We spend four times more per dollar of revenue on design than other companies. We get laughed at for it, but we believe in it.

David:

I love that. Last question. We’re seeing four or five generations all working with the same technology. New employees grew up with iPhones and Apple Watches. People like me grew up with blue-screen terminals. How do you address that gap?

Sunny:

Each group wants different things. More experienced workers know a ton, and many of them want to pass that knowledge on as they plan for retirement or transitions. So our “social contract” with them is: we’ll capture your knowledge and reduce your paperwork so you can focus on your craft.

Younger workers expect everything to be live, intuitive, and searchable. They don’t want outdated information. They don’t want to look unprepared. They’re used to typing anything into a search bar and instantly getting results.

So for them, the social contract is different: we’ll make the system intuitive, fast, and aligned with modern software patterns.

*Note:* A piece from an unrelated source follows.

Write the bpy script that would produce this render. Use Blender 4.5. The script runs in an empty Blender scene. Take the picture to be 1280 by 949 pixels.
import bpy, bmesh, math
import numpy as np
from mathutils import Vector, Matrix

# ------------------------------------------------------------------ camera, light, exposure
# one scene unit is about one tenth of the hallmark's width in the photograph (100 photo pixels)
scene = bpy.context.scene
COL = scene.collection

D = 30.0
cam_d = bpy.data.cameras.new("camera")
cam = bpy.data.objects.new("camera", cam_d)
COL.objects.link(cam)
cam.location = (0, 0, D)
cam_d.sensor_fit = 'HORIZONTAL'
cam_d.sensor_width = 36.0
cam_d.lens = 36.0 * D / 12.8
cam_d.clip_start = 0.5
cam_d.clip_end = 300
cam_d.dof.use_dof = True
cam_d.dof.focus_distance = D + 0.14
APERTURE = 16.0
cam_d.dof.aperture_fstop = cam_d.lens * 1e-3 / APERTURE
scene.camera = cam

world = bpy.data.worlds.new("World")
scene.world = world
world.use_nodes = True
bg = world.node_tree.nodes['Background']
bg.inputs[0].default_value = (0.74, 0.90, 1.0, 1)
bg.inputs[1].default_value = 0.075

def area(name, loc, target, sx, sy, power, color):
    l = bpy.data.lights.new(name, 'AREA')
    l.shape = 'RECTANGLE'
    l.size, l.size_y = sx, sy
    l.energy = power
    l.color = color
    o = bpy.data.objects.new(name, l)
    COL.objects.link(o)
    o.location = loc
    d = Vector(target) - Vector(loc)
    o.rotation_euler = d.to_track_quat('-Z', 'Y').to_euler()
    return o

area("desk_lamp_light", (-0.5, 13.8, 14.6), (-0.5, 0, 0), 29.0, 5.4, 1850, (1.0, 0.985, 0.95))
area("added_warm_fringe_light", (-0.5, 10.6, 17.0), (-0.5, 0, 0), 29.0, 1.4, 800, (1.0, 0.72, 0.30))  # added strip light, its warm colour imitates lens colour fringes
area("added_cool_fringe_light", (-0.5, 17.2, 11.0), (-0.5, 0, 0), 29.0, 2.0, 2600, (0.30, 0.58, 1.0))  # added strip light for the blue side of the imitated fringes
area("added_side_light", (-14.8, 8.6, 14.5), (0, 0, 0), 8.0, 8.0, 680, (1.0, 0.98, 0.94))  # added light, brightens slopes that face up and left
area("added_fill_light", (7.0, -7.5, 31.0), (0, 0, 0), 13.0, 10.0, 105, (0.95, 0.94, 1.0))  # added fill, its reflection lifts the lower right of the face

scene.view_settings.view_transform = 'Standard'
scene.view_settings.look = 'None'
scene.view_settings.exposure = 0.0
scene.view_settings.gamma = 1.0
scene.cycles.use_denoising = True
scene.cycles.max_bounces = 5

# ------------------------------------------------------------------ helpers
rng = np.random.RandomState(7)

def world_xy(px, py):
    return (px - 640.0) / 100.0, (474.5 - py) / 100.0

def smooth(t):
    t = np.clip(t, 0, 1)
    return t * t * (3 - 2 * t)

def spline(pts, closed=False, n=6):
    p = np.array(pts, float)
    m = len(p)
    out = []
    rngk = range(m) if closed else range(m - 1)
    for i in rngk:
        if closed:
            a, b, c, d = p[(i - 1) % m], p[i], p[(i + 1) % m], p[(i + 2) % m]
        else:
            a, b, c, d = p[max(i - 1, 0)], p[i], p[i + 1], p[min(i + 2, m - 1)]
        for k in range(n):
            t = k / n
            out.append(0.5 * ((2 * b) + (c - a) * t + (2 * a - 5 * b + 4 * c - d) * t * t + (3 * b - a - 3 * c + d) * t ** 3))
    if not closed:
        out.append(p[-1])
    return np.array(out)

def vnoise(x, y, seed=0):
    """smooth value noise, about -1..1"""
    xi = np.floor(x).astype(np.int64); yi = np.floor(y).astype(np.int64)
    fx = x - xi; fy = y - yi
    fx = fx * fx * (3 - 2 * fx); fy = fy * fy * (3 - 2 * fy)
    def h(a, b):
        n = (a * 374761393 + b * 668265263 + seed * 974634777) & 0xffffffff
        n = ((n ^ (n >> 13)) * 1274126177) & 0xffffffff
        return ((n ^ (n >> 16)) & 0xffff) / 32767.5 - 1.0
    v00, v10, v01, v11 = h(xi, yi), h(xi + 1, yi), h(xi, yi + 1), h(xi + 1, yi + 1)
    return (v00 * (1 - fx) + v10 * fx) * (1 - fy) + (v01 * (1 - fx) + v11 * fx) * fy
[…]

Balancing those expectations is easier than you’d expect. The bigger challenge is cultural. If a shop doesn’t care about its employees and treats them as interchangeable, adoption is brutal. If a shop values its people and sees them as assets, implementations are fast, smooth, and incredibly successful.

TL;DR: Fulcrum’s mission isn’t about chasing trends. It’s about building a system that actually helps people on the shop floor work smarter, faster, and more connected. As Sunny put it, “Our North Star is throughput — can you make more stuff with the same fixed resources? That’s how we win, and that’s how our customers win.”